Elle est sérieusement blessée pendant la défense de Calvi, ce qui l’oblige à rendre les armes.

« Plus tard, au siège de Calvi Angélique Duchemin manœuvrait une pièce de 16 dans le bastion qu'elle défendait, lorsqu'elle reçut une blessure grave qui la contraignit à renoncer à la carrière des armes. »

Gravement blessée à l’âge de 25 ans, elle demande à intégrer l’hôtel des Invalides mais n’y sera acceptée que sept ans plus tard avec le grade de sous-lieutenant, sur la proposition du général Latour-Maubourg.

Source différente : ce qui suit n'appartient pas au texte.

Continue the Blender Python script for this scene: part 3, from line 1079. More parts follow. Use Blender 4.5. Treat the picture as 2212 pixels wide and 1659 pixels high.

« Aujourd’hui 2 octobre 1822, le roi étant à Paris, prenant une entière confiance en la valeur, la bonne conduite et la fidélité de la dame

“Angélique-Marie-Josèphe Duchemin, veuve Brûlon, Sa Majesté lui a conféré le grade honorifique de sous-lieutenant invalide, pour tenir rang à dater dudit jour 2 octobre 1822.

Mande Sa Majesté à ses officiers généraux et autres à qui il appartiendra de reconnaître la dame Duchemin, veuve Brulon, en cette qualité.” »

Elle passera toute sa vie aux Invalides, exerçant différentes responsabilités comme gérante du magasin d’habillement.

À sa mort en 1859, les journaux n’oublient pas de lui rendre hommage.

« Aujourd’hui, vendredi, à onze heures, a eu lieu en l’église Saint-Louis-des-Invalides, le service funèbre d'une femme héroïque dont la Patrie racontait récemment à ses lecteurs les exploits accomplis sous la première République et sous le premier Empire. […]

Un grand nombre d'officiers invalides, anciens compagnons d’armes de la défunte, ont accompagné ses restes à la chapelle où le clergé de la paroisse a célébré le service. Un détachement d’infanterie attendait, à l’entrée de l’hôtel, le char funèbre, qu’il a escorté jusqu'au cimetière Montparnasse, où les honneurs militaires ont été rendus à la défunte. »

Première détentrice de la Légion d’honneur, Marie-Angélique restera longtemps la seule femme à l’avoir obtenue pour faits d’armes. Elle sera rejointe plus d’un siècle plus tard par les résistantes Véra Obolensky (en 1958) et Geneviève de Gaulle-Anthonioz (1997).